In the wake of the recent panic sell-offs in the Russian markets and abroad, no one is ready yet to compare 2006 to 1998, the year of the financial crisis. The circumstances are so much different -- in today's Russia there's real growth, real wealth, real investment. The economy isn't built on a flimsy IMF-backed Ponzi scheme headed by a corrupt clique of neo-liberals and Russian Reformers. Instead, it's built on high global commodity prices, managed by a corrupt yet soft-authoritarian regime which makes sure that not too much bad news gets out.
But if the circumstances are so different between 98 and today, why am I getting a weird sense of deja vu? Maybe it's the eerie similarity in the choice of words, quotes and excuses. Just consider these two Moscow Times articles, nearly 10 years apart:
November 4, 1997: "Hong Kong crashed, New York plunged and Russia went into a tailspin. The past week's white-knuckle roller-coaster ride on world markets has taken many financial capitals by surprise, but perhaps none more so than Moscow.
"... Predicting an eventual recovery, government officials and market analysts were quick to point out that the week's market stir had little to do with Russia's economic fundamentals.
"'The fundamentals are still there,' said Gavin Rankin, head of research at the Troika Dialog brokerage. 'I don't expect the start of a bear market. This is a checking of the bull.'" ("The Great Hiccup Of '97")
Now fast forward to...
June 14, 2006: "The Russian Trading System index plummeted 9.4 percent Tuesday...The drop was part of a widespread decline in emerging markets, which have been hammered in recent weeks and, on Tuesday, fell to a six-month low on fears of a global downturn.
"'One fundamental point has changed,' said Roland Nash, chief strategist at Renaissance Capital in Moscow. 'That's the fear that there will be a global downturn and that commodity prices will fall.
"'That small change has had enormous consequences for the Russian market. But here nothing has changed, for better or worse. The fundamentals are the same.'" ("Stocks Plummet 9.4 % in 'Overcorrection'")
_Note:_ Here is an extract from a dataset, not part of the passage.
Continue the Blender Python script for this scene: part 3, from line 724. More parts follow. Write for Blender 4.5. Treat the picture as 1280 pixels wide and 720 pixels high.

Creepy? Yes, and the similarity is everywhere you look. Again, read this October 29, 1997 MT editorial: "The exodus has nothing to do with a change in fundamentals in the Russian market. In fact, the boom that saw Russia become the world's best-performing market over the last year was never about fundamentals; it was about sentiment." ("Adding Up The Slide In Russia")
Now read this excerpt from a May 23, 2006 article: "'We're having a massive panic globally after a fabulously strong market,' said Al Breach, chief strategist at UBS. 'This is nothing to do with the fundamentals.'" ("Stock Market Loses 9% of Value")
The words are so similar because the fact is there are a lot of fundamental similarities between 1997-8 and today, not the least of which is the sense of complete surprise (sentiment) and the deluded sense that none of this is Russia's fault, that Russia is somehow a victim to other countries' problems.
When the 1997 sell-off started, then-Central Banker Sergei Dubinin tried to look at the bright side of things by noting, "The Russian economy fully felt itself to be a part of the world economic system." Not surprisingly, Economics and Trade Minister German Gref this week said the recent market collapse was, "the price we pay for integration in world markets."